Nato fordert 260.000 deutsche Soldat:innen und 5 Prozent des BIP
Kreativer Protest gegen Militarisierung
Der Veteranentag wurde jedoch nicht ohne Widerstand absolviert, denn in zahlreichen Städten und Gemeinden gab es Protestaktionen gegen die Glorifizierung und Verharmlosung der Armee.
So wurden beispielsweise gefälschte Bundeswehr Plakate mit den Aufschriften „Deutscher Mix: Nazis, Patronen, Einzelfälle“ und „Abhängen mit Nazi Preppern?“ in Werbetafeln platziert. Alle dieser Plakate waren mit der verbindenden Parole „Nein zum Veteranentag“ versehen. Laut dem Spiegel sollen diese Plakate von Protestierenden des Antimilitaristischen Aktionsnetzwerks stammen.
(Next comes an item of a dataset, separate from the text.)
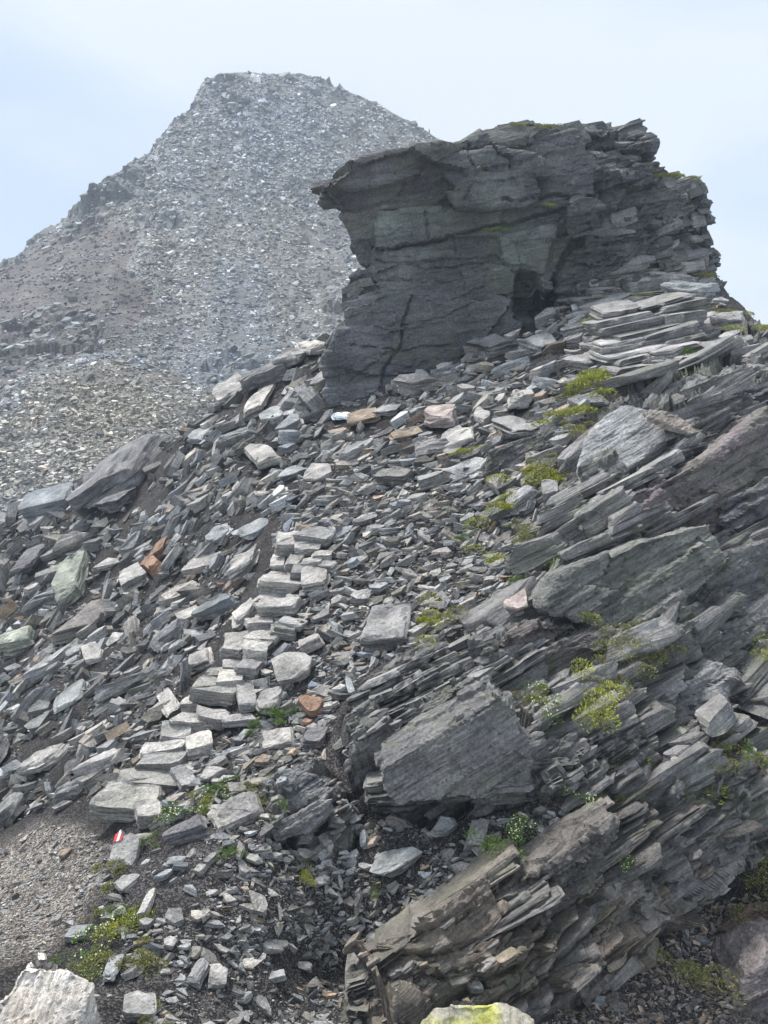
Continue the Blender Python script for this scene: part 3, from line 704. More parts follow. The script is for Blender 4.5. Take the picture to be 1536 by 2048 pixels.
def bedrock(rootpx, label, blocks, zone_poly, n_slabs, seed, ang, szr, tn=(.62, 1.05), warm=0., avoid=(), beam=()):
    root = empty('rock_outcrop', ray(*rootpx)*NEAR(*rootpx)); tag(root, label, 'rock outcrop', 'outcrops of layered bedrock on the near slope')
    for k, bq in enumerate(blocks): outcrop_part(root, 'rock_block', seed=seed+k*7, **bq)
    for k, q in enumerate(beam): beams(root, seed=seed*3+k*11, **q)
    r = np.random.default_rng(seed); pa = np.array(zone_poly, float); L = []
    while len(L) < n_slabs:
        x, y = r.uniform(pa[:, 0].min(), pa[:, 0].max()), r.uniform(pa[:, 1].min(), pa[:, 1].max())
        if not inpoly(x, y, zone_poly): continue
        if any(inpoly(x, y, q) for q in avoid) and r.random() < .9: continue
        L.append((x, y, szr[0]*(szr[1]/szr[0])**(r.random()**1.5)))
    L.sort(key=lambda q: -q[2]); B = Batch(); a, b, n = FOL
    for k, (x, y, w) in enumerate(L):
        Pc = nearP(x, y); d = Pc@FW; s = d/F_PX; w = w*s; dep = w*r.uniform(.4, .8); th = w*r.uniform(.10, .28)
        an = math.radians(ang+r.normal(0, 6)); xa = math.cos(an)*RT-math.sin(an)*UP+np.array([0, r.normal(0, .15), 0])
        nn = unit((n if seed != 2100 else np.array([-.22, -.1, .95]))+r.normal(0, .10, 3)); Rm = rot_from(xa, nn); dims = np.array([w, dep, th])
        t0 = r.uniform(*tn)*(1. if seed != 1200 else .95); wv = warm*r.random(); tv = np.array([t0*(1+.25*wv), t0*(1+.05*wv), t0*(1.03-.2*wv)])
        c = Pc+nearN(x, y)*(.25*dep*r.uniform(-.4, .5))
        if k < 280:
            V, T, Q = hero_mesh(seed*31+k, dims, 'slab' if r.random() < .5 else 'block', 2 if w/s > 175 else 1, .8); V = V@Rm.T
            link('slab', mesh_from('slab', V, T, Q, np.broadcast_to(tv, V.shape), M_BED), root, Vector(c)-root.location)
        else:
            if k == 280: keep = []
            keep.append((c-np.array(root.location), Rm, dims, tv))
    if len(L) > 280:
        B.add_many(PROTO_LOW['slab'], np.array([q[0] for q in keep]), np.array([q[1] for q in keep]), np.array([q[2] for q in keep]), np.array([q[3] for q in keep]), seed)
        o = B.build('small_slabs', M_BED, root); o['kind'] = 'stuff'
    return root
D = dict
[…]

Daneben fanden auch andere Aktionen auf der Straße statt. In Berlin riefen unter anderem das Bündnis Rheinmetall Entwaffnen, die Demokratische Jugend YUNA und die Internationale Jugend zu einer Demonstration auf. Die Organisationen wollten ein Zeichen gegen den Veteranentag und gegen Aufrüstung setzen. Die Demonstration zog durch die Innenstadt in die Sicht- und Hörweite des Veteranenfests, das mit Bauzäunen und Planen versucht wurde abzuschirmen.
„Heute haben wir mit vielen jungen Menschen ein Zeichen gesetzt! Gegen den sogenannten Veteranentag und alle anderen Propagandawerkzeuge, die uns darauf vorbereiten sollen für die Interessen der Reichen in den Krieg zu ziehen“, heißt es in einem Bericht der IJ auf ihrem Instagram-Account.
Ebenfalls in Berlin kam es zu einem aufsehenerregenden Protest direkt vor der Hauptbühne des Veteranenfests. Während die CDU-Politikerin Julia Klöckner auf der Bühne sprach, fielen gegen 14:46 Uhr mehrere Dutzend jugendliche BesucherInnen der Veranstaltung wie tot um. In ihren blutrot befleckten T-Shirts lagen sie reglos verstreut vor der Bühne des rund um das Reichstagsgebäude errichteten „Veteranendorfs“.
Damit wollten sie auf „das sinnlose Abschlachten von abertausenden Jugendlichen“ aufmerksam machen. Kurze Zeit später schritt die Polizei ein und führte die Aktivist:innen ab.

„Was Berliner Jugendliche brauchen, ist bezahlbarer Wohnraum, jugendliche Freiräume und eine Zukunftsperspektive. Stattdessen steigen die Preise und Jugendclubs schließen. Mitschüler von uns werden abgeschoben und die Wehrpflicht kommt. Währenddessen gibt es endlos Geld für Aufrüstung. Wir fordern ein Ende des Massakers an unseren Familien und den unserer Nachbarn in Gaza, dass sich die Bundesregierung für ein sofortiges Ende des Krieges in der Ukraine einsetzt und ein Stopp aller deutschen Waffenlieferungen.“ sagt Ilias, ein 18-jähriger Auszubildender, der sich an der Aktion beteiligte.
Gewalt deutscher Soldat:innen gegen Friedensaktivist:innen
In Bad Vilbel kam es zu gewaltsamen Ausschreitungen auf dem örtlichen Veteranentag. Das Bündnis „Friedlicher Hessentag“ hatte unter dem Motto „Für einen Hessentag ohne Militär“ zu einer Demonstration aufgerufen. Mehrere hundert Menschen kamen zur Demonstration zusammen. Die Bundeswehr hatte dort eingeladen, in eine „Welt voller Action und Abenteuer“ einzutauchen.
Juni: Monat des Militarismus? Zwei Tage für Krieg und Aufrüstung
„Kinder in Kampfjets“ auf einem „als familienfreundliches Volksfest getarnten“ Event wollten die Demonstrierenden nicht hinnehmen. Später blockierten friedliche Protestierende den Eingang des Festzeltes der Bundeswehr. Daraufhin griffen einige Soldat:innen gewaltsam durch. Aufnahmen zeigen, wie die Bundeswehr den Protest zurückdrängt und dabei Transparente aus den Händen der Demonstrierenden reißt. Die Protestierenden rufen währenddessen „Deutsche Waffen, deutsches Geld – morden mit in aller Welt“.
Eine Aktivistin der Demokratischen Jugend kritisiert, dass die Bundeswehr „massivste Gewalt“ gegen die Demonstrierenden anwendet. Zudem sei dies ein Verstoß gegen das Grundgesetz, laut dem die Bundeswehr im Inland keine Gewalt anwenden und nicht die Rolle der Polizei übernehmen darf.